I mean, "independents" or, perhaps more accurately, Hollywood outsiders, are capable of quality work. Hell, they can sometimes even get major distribution and marketing... what was that hulabalo over that movie with the wizard and the midgets the past few years...?
I loved Blade Runner and
I loved Blade Runner and think the film was beautiful in a weird post-apocalyptic 40s noir Seattle kind of way.
Few books work as film anway as the genres are just too different. Slaughterhouse 5 is the only "success" that comes to my mind.
GP,
GP,
"Blade Runner" just fizzles for me about halfway through. I find the most interesting and arresting scenes come in the first 45 minutes or so, and I reach a point where I don't care anymore who's a replicant and who isn't.
But it's a shame that more can't be done with lit, sci-fi especially, making good films. Remember awhile back all the posts about how awful "Starship Troopers"? How do you fuck up a great story that includes aliens and big guns and powered armor? It just seems one would have to go far out of his way to blow that.
"How do you fuck up a great
"How do you fuck up a great story that includes aliens and big guns and powered armor?"
I'm still laughing, GL. Your question is awful damn funny and straight to the point. I can't figure it out either because wanton suckiness doesn't sell very well. Maybe Buckethead has an idee.
I think the entire Ministry
I think the entire Ministry has a certain penchant for armored/atomic infantry and doesn't appreciate it when films get it all nutty and wrong.
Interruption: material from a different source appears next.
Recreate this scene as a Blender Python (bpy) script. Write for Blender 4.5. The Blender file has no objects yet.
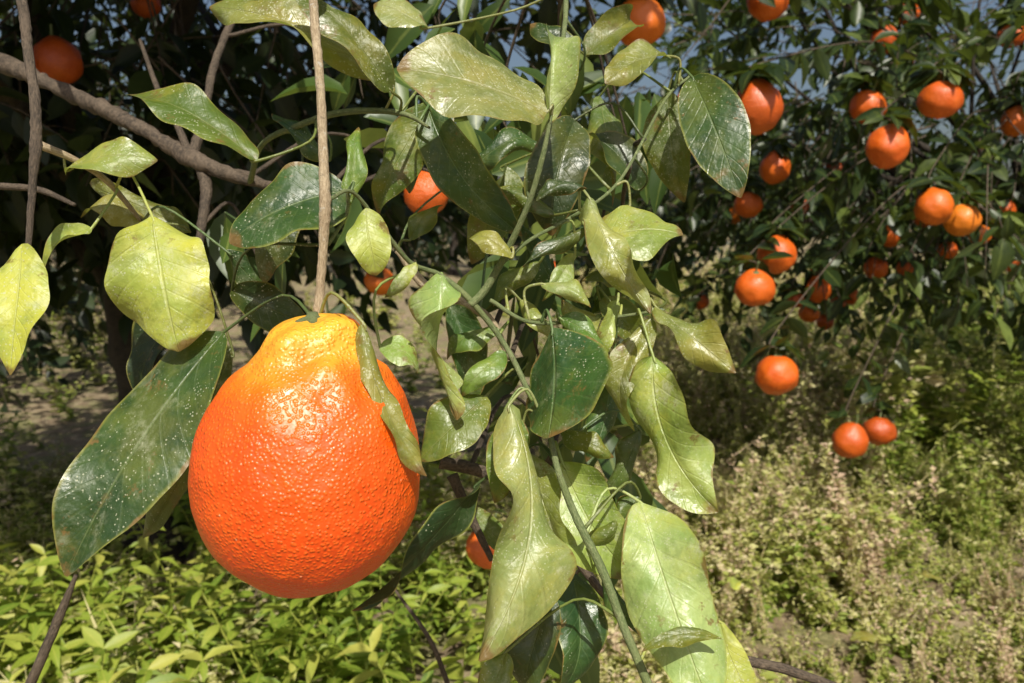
import bpy, math, random
import numpy as np
from mathutils import Vector, Matrix, noise, Quaternion
random.seed(11); rng=np.random.default_rng(11)
scene=bpy.context.scene
scene.view_settings.view_transform='Standard'; scene.view_settings.look='None'
scene.view_settings.exposure=0
col=scene.collection

# ------------------------------------------------------------------ camera
FPX=800.0; PITCH=math.radians(9)
C=Vector((0,0,1.0)); F=Vector((0,math.cos(PITCH),-math.sin(PITCH))); U=Vector((0,math.sin(PITCH),math.cos(PITCH))); R=Vector((1,0,0))
cd=bpy.data.cameras.new("camera"); cam=bpy.data.objects.new("camera",cd); col.objects.link(cam)
cam.location=C; cam.rotation_euler=(math.radians(90)-PITCH,0,0)
cd.lens=FPX*36/1024; cd.clip_start=0.02; cd.clip_end=1000
cd.dof.use_dof=True; cd.dof.focus_distance=0.33; cd.dof.aperture_fstop=20
scene.camera=cam
def W(u,v,d):   # surveyed point: bearing + distance -> world metres
    return C+F*d+R*((u-512)/FPX*d)+U*((341.5-v)/FPX*d)

# ------------------------------------------------------------------ light
EL=math.radians(51); AZ=math.radians(171)
sd=Vector((math.sin(AZ)*math.cos(EL),math.cos(AZ)*math.cos(EL),math.sin(EL)))
w=bpy.data.worlds.new("World"); scene.world=w; w.use_nodes=True
nt=w.node_tree; bg=nt.nodes["Background"]; sky=nt.nodes.new("ShaderNodeTexSky"); sky.sky_type='NISHITA'
sky.sun_disc=False; sky.sun_elevation=EL; sky.sun_rotation=AZ; sky.dust_density=3.5
nt.links.new(sky.outputs[0],bg.inputs[0]); bg.inputs[1].default_value=0.078
ld=bpy.data.lights.new("sun","SUN"); ld.energy=5.0; ld.angle=math.radians(0.5); ld.color=(1,0.955,0.84)
lo=bpy.data.objects.new("sun",ld); col.objects.link(lo); lo.rotation_euler=sd.to_track_quat('Z','Y').to_euler(); lo.location=(0,-3,6)

# ------------------------------------------------------------------ node helpers
class NB:
    def __init__(s,name):
        s.m=bpy.data.materials.new(name); s.m.use_nodes=True; s.t=s.m.node_tree; s.n=s.t.nodes; s.n.clear()
        s.out=s.n.new("ShaderNodeOutputMaterial")
    def new(s,t,**k):
        x=s.n.new(t)
        for a,b in k.items(): setattr(x,a,b)
        return x
    def L(s,a,b): s.t.links.new(a,b)
    def put(s,sock,val):
        if isinstance(val,bpy.types.NodeSocket): s.L(val,sock)
        else: sock.default_value=val
    def math(s,op,a,b=0.0,c=None,clamp=False):
        x=s.new("ShaderNodeMath",operation=op); x.use_clamp=clamp
        s.put(x.inputs[0],a); s.put(x.inputs[1],b)
        if c is not None: s.put(x.inputs[2],c)
        return x.outputs[0]
    def ss(s,v,a,b,lo=0.0,hi=1.0):
        x=s.new("ShaderNodeMapRange",interpolation_type='SMOOTHSTEP'); s.put(x.inputs[0],v)
        x.inputs[1].default_value=a; x.inputs[2].default_value=b; x.inputs[3].default_value=lo; x.inputs[4].default_value=hi
        return x.outputs[0]
    def mix(s,f,a,b):
        x=s.new("ShaderNodeMix",data_type='RGBA')
        s.put(x.inputs[0],f); s.put(x.inputs[6],a if not isinstance(a,tuple) else (*a,1)); s.put(x.inputs[7],b if not isinstance(b,tuple) else (*b,1))
        return x.outputs[2]
    def noise(s,vec,scale,detail=3,rough=0.55):
        x=s.new("ShaderNodeTexNoise"); s.L(vec,x.inputs["Vector"]); x.inputs["Scale"].default_value=scale
        x.inputs["Detail"].default_value=detail; x.inputs["Roughness"].default_value=rough
        return x.outputs[0]
    def voro(s,vec,scale,feature='F1'):
        x=s.new("ShaderNodeTexVoronoi",feature=feature); s.L(vec,x.inputs["Vector"]); x.inputs["Scale"].default_value=scale
        return x
    def bump(s,h,strength,dist,normal=None):
        x=s.new("ShaderNodeBump"); s.put(x.inputs["Height"],h); x.inputs["Strength"].default_value=strength; x.inputs["Distance"].default_value=dist
        if normal is not None: s.L(normal,x.inputs["Normal"])
        return x.outputs[0]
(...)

I'm sure the indefatigable Dr. Buckets does have opinions on this, but I don't want to cause the poor guy an aneurysm. I've never met him, but I imagine nasty, visible arterial throbbing about B's head and neck-al areas when he has to deal with the "Starship Troopers" flick.
Well GP put his finger on one
Well GP put his finger on one big problem with the movie adaptation of Heinlein's classic tale of soldiers in powered armor. There was no fucking powered armor in the movie. That's how you screw up a movie with aliens and powered armor.
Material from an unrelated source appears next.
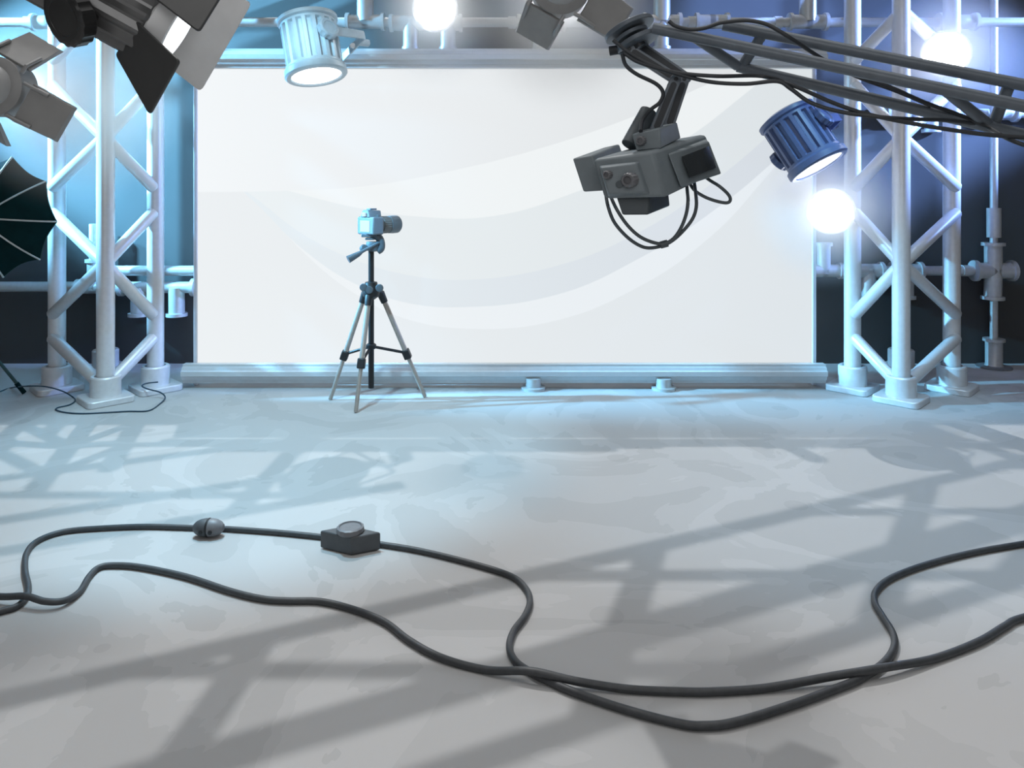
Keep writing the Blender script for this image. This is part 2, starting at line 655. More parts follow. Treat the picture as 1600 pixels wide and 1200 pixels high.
# ------------------------------------------------------------------ round barn door lamps seen from behind
def barn_lamp():
    root = thing('barn_door_lamp', '', 'lamp', (0, 0, 0))
    px = 3.2 / F
    ym = M.Rotation(math.radians(90), 4, 'X')        # local z -> -y (towards the viewer)
    MB().lathe([(.09, -.12), (.125, -.1), (47 * px, -.02), (47 * px, .02), (40 * px, .03), (33 * px, .035)], ym, 48).build('housing', GREYH, root)
    MB().lathe([(34 * px, .03), (33 * px, .045), (24 * px, .07), (20 * px, .075)], ym, 48).build('back_cover', GREYL, root)
    MB().lathe([(20 * px, .07), (17 * px, .085), (0, .1)], ym, 48).build('back_cap', GREYX, root)
    MB().lathe([(0, -.135), (.085, -.125), (.09, -.115)], ym, 40).build('lens', BARN, root)
    for ang, tilt in ((-30, 12), (60, 48), (-120, 55), (150, 20)):
        a, t = math.radians(ang), math.radians(tilt)
        rad = V((math.cos(a), 0, math.sin(a)))
        tan = V((-math.sin(a), 0, math.cos(a)))
        out = rad * math.cos(t) + V((0, 1, 0)) * math.sin(t)
        nrm = out.cross(tan)
        if nrm.y > 0:
            nrm = -nrm
        base = rad * (50 * px) + V((0, -.0, 0))
        L = 66 * px
        wi, wo = 34 * px, 29 * px
        mb = MB()
        mb.hexa([base - tan * wi, base + tan * wi, base + out * L + tan * wo, base + out * L - tan * wo],
                [p + (-nrm) * .016 - out * .0 for p in (base - tan * (wi), base + tan * (wi), base + out * (L + .012) + tan * (wo + .008), base + out * (L + .012) - tan * (wo + .008))])
        fo = mb.build('flap', GREYF, root, .002)
        for s in (-.42, .42):
            p0 = rad * (40 * px) + tan * (wi * 2 * s) + V((0, -.012, 0))
            p1 = base + out * L * .42 + tan * (wi * 2 * s) + nrm * .008
            MB().tube([p0, base * 1.0 + tan * (wi * 2 * s) + nrm * .012, p1], .009, 10).build('hinge_rod', RODM, fo)
    return root


b1 = barn_lamp()
b1['label'] = 'grey round lamp with four flaps at the left edge, above the dark umbrella'
b1['group'] = 'grey round lamps with flaps'
b2 = copy_tree(b1)
b1.location = P(-8, 135, 3.2)
b2.location = P(876, -23, 3.2)
b2['label'] = 'grey round lamp with flaps at the top, next to the crane tip'
# what carries them (outside the frame)
o = MB().tube([V((0, .05, 0)) + V((-.16, 0, 0)), V((-.34, .05, 0)), V((-.34, .05, -1.9))], .018, 12)
o.tube([V((-.34, .05, -2.02)), V((-.34, .05, -1.9))], [.18, .03], 20)
so = o.build('stand_pole', RODM)
so.parent = b1
o = MB().tube([V((.0, .05, .1)), V((.0, .05, 1.25))], .018, 12).build('hanging_rod', RODM)
o.parent = b2

# ------------------------------------------------------------------ ribbed spot cans
def par_can(label, body, knobm):
    root = thing('ribbed_spotlight', label, 'lamp', (0, 0, 0), 'ribbed spotlight cans')
    R, HT = .205, .40
    seg = 144

    def ribs(k, r, i):
        return r - (.022 if (k % 8) in (1, 2, 3, 4) and 3 < i < 6 else 0)
    MB().lathe([(R * .6, HT / 2 + .02), (R - .02, HT / 2), (R, HT / 2 - .03), (R, HT / 2 - .045), (R, HT / 2 - .055), (R, -HT / 2 + .055), (R, -HT / 2 + .045), (R, -HT / 2)], None, seg, ribs).build('ribbed_body', body, root, 0, 30)
    MB().lathe([(0, HT / 2 + .05), (R * .8, HT / 2 + .035), (R + .014, HT / 2 + .012), (R + .014, HT / 2 - .014), (R, HT / 2 - .022)], None, 56).build('top_cap', body, root)
    MB().lathe([(R, -HT / 2 + .03), (R + .02, -HT / 2 + .012), (R + .022, -HT / 2 - .03), (R + .01, -HT / 2 - .042), (R - .02, -HT / 2 - .042), (R - .03, -HT / 2 - .02)], None, 56).build('front_ring', body, root)
    MB().lathe([(R - .022, -HT / 2 - .03), (R * .6, -HT / 2 - .034), (0, -HT / 2 - .036)], None, 56).build('lens', LENS, root)
    p = V((.74, -.64, .19)).normalized()
    q = V((.62, .72, .02)).normalized()
    ends = []
    for sgn, nm in ((1, 'knob'), (-1, 'knob')):
        c = p * (sgn * (R + .0))
        m = frame(c, p * sgn)
        MB().lathe([(.05, -.03), (.055, 0), (.075, .005), (.075, .045), (.066, .055), (.05, .055), (.046, .048), (0, .048)], m, 40,
                   lambda k, r, i: r + (.006 if i in (2, 3) and (k % 4) < 2 else 0)).build(nm, knobm, root, 0, 30)
        e = c + p * sgn * .01 + q * .33
        w = V((0, 0, .036 if sgn > 0 else .026))
        n = p * .012
        mb = MB()
        a0 = c + p * sgn * .002
        mb.hexa([a0 - w, a0 + w, e + w * .9, e - w * .9], [x + n for x in (a0 - w, a0 + w, e + w * .9, e - w * .9)])
        ao = mb.build('yoke_arm', knobm, root, .003)
        ends.append(e)
    w = V((0, 0, .03))
    e0, e1 = ends
    n = q * .014
    MB().hexa([e0 - w, e0 + w, e1 + w, e1 - w], [x + n for x in (e0 - w, e0 + w, e1 + w, e1 - w)]).build('yoke_bar', knobm, root, .003)
    bm = frame(e0.lerp(e1, .34) - q * .004, V((.1, -1, -.1)))
    MB().lathe([(.02, 0), (.022, .012), (.014, .02), (0, .022)], bm, 20).build('bolt', BOLT, root)
    ce = e0.lerp(e1, .2)
    MB().tube([ce, ce + q * .1], .028, 14).build('pipe_clamp', knobm, root)
    return root


def place_can(root, px, py, d, ang, tilt):
    root.location = P(px, py, d)
    root.rotation_euler = (M.Rotation(math.radians(ang), 4, 'Y') @ M.Rotation(math.radians(tilt), 4, 'X')).to_euler()


c1 = par_can('ribbed spotlight can with pale cyan light in its colour, at top left of the white screen', PALE, PALED)
c2 = par_can('navy blue ribbed spotlight can near the screen\'s top right corner', NAVY, NAVYD)
place_can(c1, 487, 72, 5.45, -11.5, -9)
place_can(c2, 1252, 218, 5.45, -26.5, -19)

# ------------------------------------------------------------------ big black fresnel in the top left corner
fd = 1.62
root = thing('fresnel_spotlight', 'big black ribbed spotlight with open flaps, in the top left corner', 'lamp', P(220, 18, fd))
lc = P(258, 35, fd)
ax = (P(222 + 86.6, 16 + 50, fd) - P(222, 16, fd)).normalized()
ax = (ax + V((0, .28, 0))).normalized()
px = fd / F
Rb = 74 * px
m = frame(lc, ax, V((0, -1, 0)))
seg = 96


def fins(k, r, i):
    return r + (.004 if (k % 6) < 2 else -.004 if (k % 6) in (3, 4) else 0)


MB().lathe([(Rb * .7, -.46), (Rb * .92, -.44), (Rb * .96, -.43), (Rb * .96, -.015), (Rb * .9, -.01)], m, seg, fins).build('finned_body', FINM, root, 0, 28)
MB().lathe([(Rb * .9, -.012), (Rb * .93, -.008), (Rb * .90, .012), (Rb * .86, .03), (Rb * .8, .032)], m, 64).build('front_ring', SILV, root)
MB().lathe([(Rb * .82, .028)] + [(Rb * .82 * math.cos(a), .028 + .014 * math.sin(a)) for a in [x * math.pi / 16 for x in range(1, 8)]] + [(0, .042)], m, 64).build('lens', LENS, root)
mb = MB().plate([P(214, 31, 1.53), P(184, 86, 1.60), P(237, 180, 1.58), P(284, 96, 1.46)], .006, .07)
mb.build('barn_door', BLACKF, root, .002)
mb = MB().plate([P(254, -76, 1.56), P(220, -18, 1.50), P(312, 53, 1.40), P(374, -47, 1.50)], .006, .07)
mb.build('barn_door', BLACKF, root, .002)
mb = MB().plate([P(300, -36, 1.72), P(222, 72, 1.72), P(313, 143, 1.82), P(393, 4, 1.82)], .006, .07)
mb.build('barn_door', SILV, root, .002)['label'] = 'light grey inner face of the far barn door'
kd = V((-.42, -.80, -.32)).normalized()
kc = P(97, 28, 1.47)
km = frame(kc, kd)
MB().lathe([(.055, -.035), (.058, -.03), (.058, -.004), (.054, .0), (.047, .001)], km, 64, lambda k, r, i: r + (.0022 if i in (1, 2) and (k % 4) < 2 else 0)).build('tilt_knob', BLACKM, root, 0, 25)
MB().lathe([(.047, -.004), (.045, .002), (.037, .002), (.034, -.003), (0, -.003)], km, 48).build('knob_face', BLACKM, root)
MB().tube([kc - kd * .03, kc - kd * .09], .02, 16).build('knob_shaft', BLACKM, root)
yk = kc - kd * .045
MB().tube([yk, yk + V((-.05, .05, .3)), V((lc.x - .15, lc.y, 2.5)), V((lc.x - .15, lc.y, 3.5))], .014, 12).build('hanging_yoke', BLACKM, root)

# ------------------------------------------------------------------ umbrella on a stand
ud = 5.35
uc = P(-4, 338, ud)
root = thing('photo_umbrella', 'dark teal photo umbrella with pale ribs on a stand at the left edge', 'umbrella', G(-42, 620))
Ru = 95 / F * ud
axis = V((-.04, -1, -.02)).normalized()          # convex side looks at the viewer
e1 = V((1, 0, 0)); e1 = (e1 - axis * e1.dot(axis)).normalized()
e2 = axis.cross(e1)
if e2.z < 0:
    e2 = -e2
NR = 9
A0 = math.radians(75)
def upt(th, t, lift=0):
    """surface point: t 0 hub .. 1 rim; scalloped rim between the ribs"""
    ph = (th - A0) / (2 * math.pi / NR)
    fr = abs(ph - round(ph)) * 2                   # 0 on a rib, 1 midway
    rr = Ru * t * (1 - .13 * t * (1 - (1 - fr) ** 2) * 1.0)
    dep = .17 * (1 - t * t) - .012 * t * math.sin(fr * math.pi / 2) + lift
    return uc + (e1 * math.cos(th) + e2 * math.sin(th)) * rr + axis * dep


def canopy(mb, lift):
    bm = mb.bm
    NA, NT = NR * 8, 10
    g = [[bm.verts.new(upt(A0 + 2 * math.pi * i / NA, .04 + .96 * j / NT, lift)) for j in range(NT + 1)] for i in range(NA)]
    for i in range(NA):
        for j in range(NT):
            mb._face((g[i][j], g[(i + 1) % NA][j], g[(i + 1) % NA][j + 1], g[i][j + 1]))
    return mb


canopy(MB(), 0).build('canopy', UMB, root, 0, 60)
canopy(MB(), -.012).build('lining', UMBI, root, 0, 60)
for i in range(NR):
    th = A0 + i * 2 * math.pi / NR
    MB().tube([upt(th, .06 + .95 * t / 8, .004) for t in range(9)], .0065, 8).build('rib', RIB, root)
MB().lathe([(0, .035), (.03, .03), (.046, .012), (.046, -.02)], frame(uc + axis * .16, axis), 28).build('hub_cap', RIB, root)
gp = G(-42, 620)
pox = P(-22, 0, uc.y + .3).x
MB().tube([uc + axis * .16, V((pox, uc.y + .3, uc.z))], .008, 10).build('shaft', RIB, root)
stx = V((gp.x, uc.y + .3, 0))
MB().tube([V((pox, uc.y + .3, uc.z + .1)), V((pox, uc.y + .3, .35))], .014, 12).build('stand_pole', UMBI, root)
tip = G(38, 616, .012)
ctr = V((pox, uc.y + .3, 0))
for tp_ in (tip, ctr + V((-.35, .25, .012)), ctr + V((-.2, -.4, .012))):
    MB().tube([V((ctr.x, ctr.y, .42)), tp_], .012, 12).build('leg', UMBI, root)
    t_ = (tp_ - V((ctr.x, ctr.y, .42))).normalized()
    MB().tube([tp_ - t_ * .1, tp_], .017, 12).build('foot_sleeve', UMB, root)

# ------------------------------------------------------------------ thin cable round the left truss foot
pts = [G(-60, 640, .005), G(0, 613, .005), G(18, 607, .005), P(40, 603.5, 5.62), P(70, 604, 5.62), P(97, 611, 5.6), G(114, 622, .006), G(117, 628, .006), G(108, 634, .006), G(91, 638, .006), G(88, 642, .006),
       G(104, 646, .006), G(130, 647.5, .006), G(165, 646, .006), G(200, 644, .006), G(232, 643, .006), G(250, 632, .006), P(258, 621, 5.66), P(250, 613, 5.7), P(230, 607.5, 5.72), P(222, 603, 5.75), P(229, 599, 5.78), P(247, 597, 5.8)]
cb = MB().tube(spline(pts, 8), .0055, 8).build('thin_cable', THIN)
tag(cb, 'thin dark blue cable curling around the left truss feet', 'cable')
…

I keep my throbbing arteries on the inside, thank you very much. But you have accurately charactized my feelings for that sad, sad excuse for a movie.
Okay, I can take people
Okay, I can take people attacking Starship Troopers(it really wasn't very good, although I didn't mind it as much as most seem to), but anyone who says that Minority Report sucks has some SERIOUS explaning to do. It's one of the few big movies I've ever seen that had a truly good story - not to mention all the other things it had going for it. I loved it, it's one of the handful of movies I own, and I'm really wondering how anyone can really dislike it.
Alex, I'm with you on that
Alex, I'm with you on that one. I like MR, and Bladerunner as well. I know they are completely different from the original stories, but very good movies on there own.
Movies made from Dick's oevre are hit or miss - some very good, some very bad. Heinlein, however, has been uniformly destroyed by Hollywood. I still want to see a film noir version of "The Unpleasant Profession of Jonathan Hoag."
Look, that's the whole
Look, that's the whole problem right there. If the flicks go too far afield form how I imagined the characters and scenes on the page, the film is wrong. Or at best, grudgingly OK. And there's alot of room for movies to fail that way- cheesy, instantly obsolecent music, for example.
I'm just a bitch over it, what can I say?
Regarding the movie versions
Regarding the movie versions of Dick's storys, it is sort of like the stars aligning perfectly to have the right people to be able to express in film what his storys sometimes only hint at. In my view, Bladerunner really was one of those times. You can't really expect two of those moments in one lifetime.